__DATA EXTRACT__:
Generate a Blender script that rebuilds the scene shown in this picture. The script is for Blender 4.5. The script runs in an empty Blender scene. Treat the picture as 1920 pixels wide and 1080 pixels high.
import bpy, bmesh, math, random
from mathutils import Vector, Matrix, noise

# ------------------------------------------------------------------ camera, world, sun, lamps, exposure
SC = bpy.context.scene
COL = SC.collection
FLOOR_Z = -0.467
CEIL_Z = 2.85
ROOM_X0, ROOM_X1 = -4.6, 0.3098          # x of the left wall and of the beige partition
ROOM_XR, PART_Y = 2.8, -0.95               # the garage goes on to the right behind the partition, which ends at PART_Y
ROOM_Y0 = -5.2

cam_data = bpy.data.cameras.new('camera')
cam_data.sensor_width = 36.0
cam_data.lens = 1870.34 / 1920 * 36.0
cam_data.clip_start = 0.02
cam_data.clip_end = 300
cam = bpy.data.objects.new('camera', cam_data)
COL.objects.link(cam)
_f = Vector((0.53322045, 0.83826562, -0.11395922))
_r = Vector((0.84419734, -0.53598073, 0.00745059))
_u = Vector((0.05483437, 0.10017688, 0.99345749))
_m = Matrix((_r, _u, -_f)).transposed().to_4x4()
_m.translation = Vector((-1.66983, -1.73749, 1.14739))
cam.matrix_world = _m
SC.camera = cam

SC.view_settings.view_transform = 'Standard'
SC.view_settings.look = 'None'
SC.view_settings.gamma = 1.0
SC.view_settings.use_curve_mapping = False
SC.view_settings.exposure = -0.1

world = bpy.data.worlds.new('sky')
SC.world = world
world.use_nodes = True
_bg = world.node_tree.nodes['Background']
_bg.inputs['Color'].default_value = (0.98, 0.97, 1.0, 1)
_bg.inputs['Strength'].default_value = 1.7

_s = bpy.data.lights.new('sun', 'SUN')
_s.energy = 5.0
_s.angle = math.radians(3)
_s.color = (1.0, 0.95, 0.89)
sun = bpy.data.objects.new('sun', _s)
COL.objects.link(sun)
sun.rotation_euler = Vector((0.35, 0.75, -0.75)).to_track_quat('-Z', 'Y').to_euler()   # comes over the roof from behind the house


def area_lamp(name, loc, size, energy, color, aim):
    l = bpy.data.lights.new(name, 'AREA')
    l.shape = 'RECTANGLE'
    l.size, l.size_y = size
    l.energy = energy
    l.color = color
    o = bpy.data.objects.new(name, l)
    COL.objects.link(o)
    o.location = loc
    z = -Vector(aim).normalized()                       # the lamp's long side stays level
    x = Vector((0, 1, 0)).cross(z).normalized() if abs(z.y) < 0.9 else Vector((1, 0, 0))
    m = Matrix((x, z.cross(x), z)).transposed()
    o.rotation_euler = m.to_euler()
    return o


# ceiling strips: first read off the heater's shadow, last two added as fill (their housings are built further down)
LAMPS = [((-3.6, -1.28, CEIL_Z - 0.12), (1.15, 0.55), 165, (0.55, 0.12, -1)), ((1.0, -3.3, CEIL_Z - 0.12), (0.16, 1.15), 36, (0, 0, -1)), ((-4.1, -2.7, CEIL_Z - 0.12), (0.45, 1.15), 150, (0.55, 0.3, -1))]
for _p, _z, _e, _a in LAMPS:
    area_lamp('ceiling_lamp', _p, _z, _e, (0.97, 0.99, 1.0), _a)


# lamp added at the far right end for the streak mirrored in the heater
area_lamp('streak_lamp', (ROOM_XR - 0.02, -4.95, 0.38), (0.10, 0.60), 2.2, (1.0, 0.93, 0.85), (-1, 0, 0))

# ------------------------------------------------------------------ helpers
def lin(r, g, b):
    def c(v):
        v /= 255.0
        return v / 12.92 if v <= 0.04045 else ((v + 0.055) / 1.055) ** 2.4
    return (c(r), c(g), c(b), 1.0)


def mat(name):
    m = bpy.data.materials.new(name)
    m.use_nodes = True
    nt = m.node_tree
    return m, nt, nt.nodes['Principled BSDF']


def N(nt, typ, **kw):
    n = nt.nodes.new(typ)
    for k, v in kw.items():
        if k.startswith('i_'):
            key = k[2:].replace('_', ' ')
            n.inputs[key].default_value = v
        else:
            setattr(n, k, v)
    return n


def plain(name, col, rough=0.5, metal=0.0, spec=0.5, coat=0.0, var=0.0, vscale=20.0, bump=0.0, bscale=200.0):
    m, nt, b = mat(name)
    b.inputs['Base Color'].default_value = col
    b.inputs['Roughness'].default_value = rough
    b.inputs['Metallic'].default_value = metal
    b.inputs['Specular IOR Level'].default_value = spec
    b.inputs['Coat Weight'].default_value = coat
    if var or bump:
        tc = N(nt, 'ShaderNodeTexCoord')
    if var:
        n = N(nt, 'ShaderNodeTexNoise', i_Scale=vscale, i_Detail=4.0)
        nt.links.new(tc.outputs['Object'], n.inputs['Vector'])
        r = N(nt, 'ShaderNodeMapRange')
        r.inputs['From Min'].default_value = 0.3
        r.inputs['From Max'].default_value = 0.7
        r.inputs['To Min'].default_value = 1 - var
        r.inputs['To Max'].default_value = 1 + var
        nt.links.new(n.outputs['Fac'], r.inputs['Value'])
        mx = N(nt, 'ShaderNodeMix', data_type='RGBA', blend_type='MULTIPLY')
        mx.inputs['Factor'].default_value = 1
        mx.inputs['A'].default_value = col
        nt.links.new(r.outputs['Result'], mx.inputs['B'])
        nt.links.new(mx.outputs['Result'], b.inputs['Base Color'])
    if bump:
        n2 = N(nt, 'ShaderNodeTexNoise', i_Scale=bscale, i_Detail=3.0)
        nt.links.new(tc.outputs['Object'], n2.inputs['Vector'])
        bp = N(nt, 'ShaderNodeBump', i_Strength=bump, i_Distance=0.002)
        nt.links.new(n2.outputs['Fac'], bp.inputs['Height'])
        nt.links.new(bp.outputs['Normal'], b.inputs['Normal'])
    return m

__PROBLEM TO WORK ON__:
Give the complete listing a second time, exactly as it reads.

__EXERCISE RESPONSE__:
Generate a Blender script that rebuilds the scene shown in this picture. The script is for Blender 4.5. The script runs in an empty Blender scene. Treat the picture as 1920 pixels wide and 1080 pixels high.
import bpy, bmesh, math, random
from mathutils import Vector, Matrix, noise

# ------------------------------------------------------------------ camera, world, sun, lamps, exposure
SC = bpy.context.scene
COL = SC.collection
FLOOR_Z = -0.467
CEIL_Z = 2.85
ROOM_X0, ROOM_X1 = -4.6, 0.3098          # x of the left wall and of the beige partition
ROOM_XR, PART_Y = 2.8, -0.95               # the garage goes on to the right behind the partition, which ends at PART_Y
ROOM_Y0 = -5.2

cam_data = bpy.data.cameras.new('camera')
cam_data.sensor_width = 36.0
cam_data.lens = 1870.34 / 1920 * 36.0
cam_data.clip_start = 0.02
cam_data.clip_end = 300
cam = bpy.data.objects.new('camera', cam_data)
COL.objects.link(cam)
_f = Vector((0.53322045, 0.83826562, -0.11395922))
_r = Vector((0.84419734, -0.53598073, 0.00745059))
_u = Vector((0.05483437, 0.10017688, 0.99345749))
_m = Matrix((_r, _u, -_f)).transposed().to_4x4()
_m.translation = Vector((-1.66983, -1.73749, 1.14739))
cam.matrix_world = _m
SC.camera = cam

SC.view_settings.view_transform = 'Standard'
SC.view_settings.look = 'None'
SC.view_settings.gamma = 1.0
SC.view_settings.use_curve_mapping = False
SC.view_settings.exposure = -0.1

world = bpy.data.worlds.new('sky')
SC.world = world
world.use_nodes = True
_bg = world.node_tree.nodes['Background']
_bg.inputs['Color'].default_value = (0.98, 0.97, 1.0, 1)
_bg.inputs['Strength'].default_value = 1.7

_s = bpy.data.lights.new('sun', 'SUN')
_s.energy = 5.0
_s.angle = math.radians(3)
_s.color = (1.0, 0.95, 0.89)
sun = bpy.data.objects.new('sun', _s)
COL.objects.link(sun)
sun.rotation_euler = Vector((0.35, 0.75, -0.75)).to_track_quat('-Z', 'Y').to_euler()   # comes over the roof from behind the house


def area_lamp(name, loc, size, energy, color, aim):
    l = bpy.data.lights.new(name, 'AREA')
    l.shape = 'RECTANGLE'
    l.size, l.size_y = size
    l.energy = energy
    l.color = color
    o = bpy.data.objects.new(name, l)
    COL.objects.link(o)
    o.location = loc
    z = -Vector(aim).normalized()                       # the lamp's long side stays level
    x = Vector((0, 1, 0)).cross(z).normalized() if abs(z.y) < 0.9 else Vector((1, 0, 0))
    m = Matrix((x, z.cross(x), z)).transposed()
    o.rotation_euler = m.to_euler()
    return o


# ceiling strips: first read off the heater's shadow, last two added as fill (their housings are built further down)
LAMPS = [((-3.6, -1.28, CEIL_Z - 0.12), (1.15, 0.55), 165, (0.55, 0.12, -1)), ((1.0, -3.3, CEIL_Z - 0.12), (0.16, 1.15), 36, (0, 0, -1)), ((-4.1, -2.7, CEIL_Z - 0.12), (0.45, 1.15), 150, (0.55, 0.3, -1))]
for _p, _z, _e, _a in LAMPS:
    area_lamp('ceiling_lamp', _p, _z, _e, (0.97, 0.99, 1.0), _a)


# lamp added at the far right end for the streak mirrored in the heater
area_lamp('streak_lamp', (ROOM_XR - 0.02, -4.95, 0.38), (0.10, 0.60), 2.2, (1.0, 0.93, 0.85), (-1, 0, 0))

# ------------------------------------------------------------------ helpers
def lin(r, g, b):
    def c(v):
        v /= 255.0
        return v / 12.92 if v <= 0.04045 else ((v + 0.055) / 1.055) ** 2.4
    return (c(r), c(g), c(b), 1.0)


def mat(name):
    m = bpy.data.materials.new(name)
    m.use_nodes = True
    nt = m.node_tree
    return m, nt, nt.nodes['Principled BSDF']


def N(nt, typ, **kw):
    n = nt.nodes.new(typ)
    for k, v in kw.items():
        if k.startswith('i_'):
            key = k[2:].replace('_', ' ')
            n.inputs[key].default_value = v
        else:
            setattr(n, k, v)
    return n


def plain(name, col, rough=0.5, metal=0.0, spec=0.5, coat=0.0, var=0.0, vscale=20.0, bump=0.0, bscale=200.0):
    m, nt, b = mat(name)
    b.inputs['Base Color'].default_value = col
    b.inputs['Roughness'].default_value = rough
    b.inputs['Metallic'].default_value = metal
    b.inputs['Specular IOR Level'].default_value = spec
    b.inputs['Coat Weight'].default_value = coat
    if var or bump:
        tc = N(nt, 'ShaderNodeTexCoord')
    if var:
        n = N(nt, 'ShaderNodeTexNoise', i_Scale=vscale, i_Detail=4.0)
        nt.links.new(tc.outputs['Object'], n.inputs['Vector'])
        r = N(nt, 'ShaderNodeMapRange')
        r.inputs['From Min'].default_value = 0.3
        r.inputs['From Max'].default_value = 0.7
        r.inputs['To Min'].default_value = 1 - var
        r.inputs['To Max'].default_value = 1 + var
        nt.links.new(n.outputs['Fac'], r.inputs['Value'])
        mx = N(nt, 'ShaderNodeMix', data_type='RGBA', blend_type='MULTIPLY')
        mx.inputs['Factor'].default_value = 1
        mx.inputs['A'].default_value = col
        nt.links.new(r.outputs['Result'], mx.inputs['B'])
        nt.links.new(mx.outputs['Result'], b.inputs['Base Color'])
    if bump:
        n2 = N(nt, 'ShaderNodeTexNoise', i_Scale=bscale, i_Detail=3.0)
        nt.links.new(tc.outputs['Object'], n2.inputs['Vector'])
        bp = N(nt, 'ShaderNodeBump', i_Strength=bump, i_Distance=0.002)
        nt.links.new(n2.outputs['Fac'], bp.inputs['Height'])
        nt.links.new(bp.outputs['Normal'], b.inputs['Normal'])
    return m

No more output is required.